The extraordinary advance of affordable personal digital technology and the stellar rise of social networks are both distrupting and transforming the media market making this a unique moment to be involved in the convergence sectors we focus on.

This is also our place to ruminate and comment on the world as we see it, we hope you enjoy and please join in.





Wednesday 26 November 2008

There's always one spoiling the fun for everyone else.....




A cheeky ad by the Sun gloating about Britain winning more medals than Australia at the Beijing Olympics, using a twist on the "Where the bloody hell are you?" campaign, has been banned by the ASA following a single complaint.

The regulator considered the word "bloody" to be a swearword and that it was "irresponsible" to reproduce in a medium where children could see it, and told The Sun not to use the word "bloody" on posters in the future.

3 things spring immediately to mind.

Bloody is used in headlines on the front page of several newspapers, which are available for purchase in newsagents, where many children have been spotted before buying sweets and chocolate, and newspapers are often to be found lying around in millions of households on a daily basis.

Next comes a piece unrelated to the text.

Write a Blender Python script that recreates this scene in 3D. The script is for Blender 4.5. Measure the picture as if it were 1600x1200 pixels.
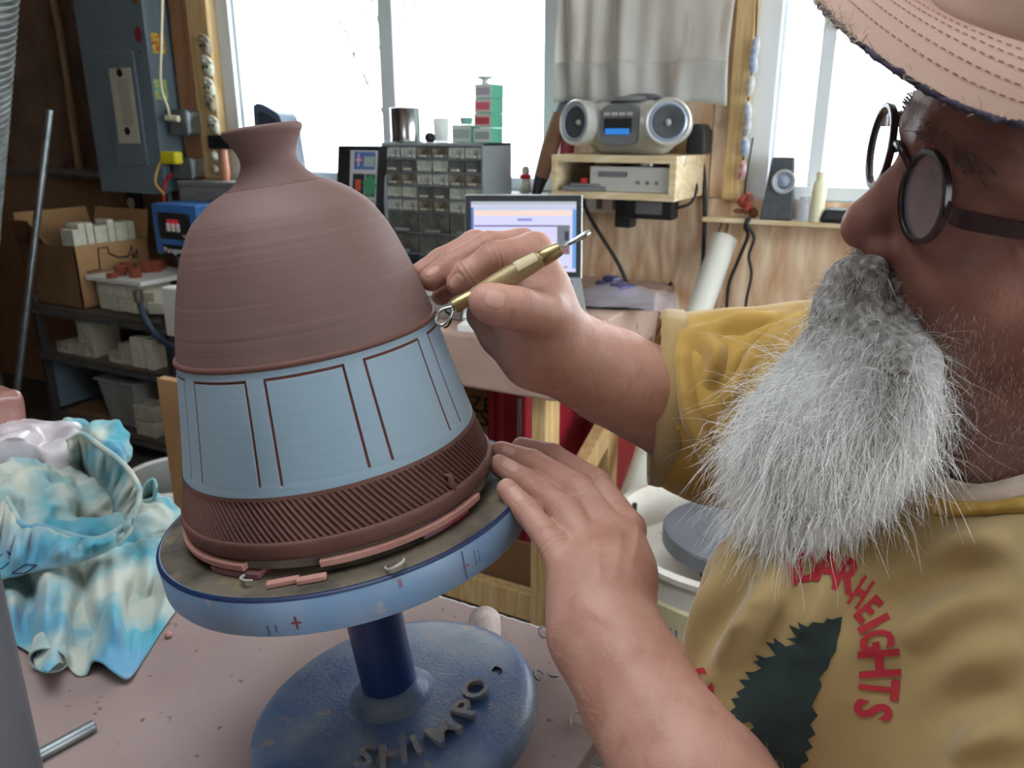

I'm looking at the front page of today's Daily Mirror and Times newspapers, and I'd rather be explaining to my kids what "bloody" meant and the right and wrong context to use it in, than explaining what "Monster raped his two daughters" and "Rape father jailed over daughter's 9 children" meant.

A single complaint is therefore sufficient to allow the ASA to ponder whether the sensibilities of the nation have been offended? 48 million people aged 16 or over in the UK, and a single complaint suffices? That's got to be nonsense surely. I find Gordon Brown offensive, so if he ever appears on a piece of Labour Party marketing communication, does that mean I can get him banned from future use?

Finally, it's The Sun. And it made me smile. Which is pretty good going in today's gloomy world.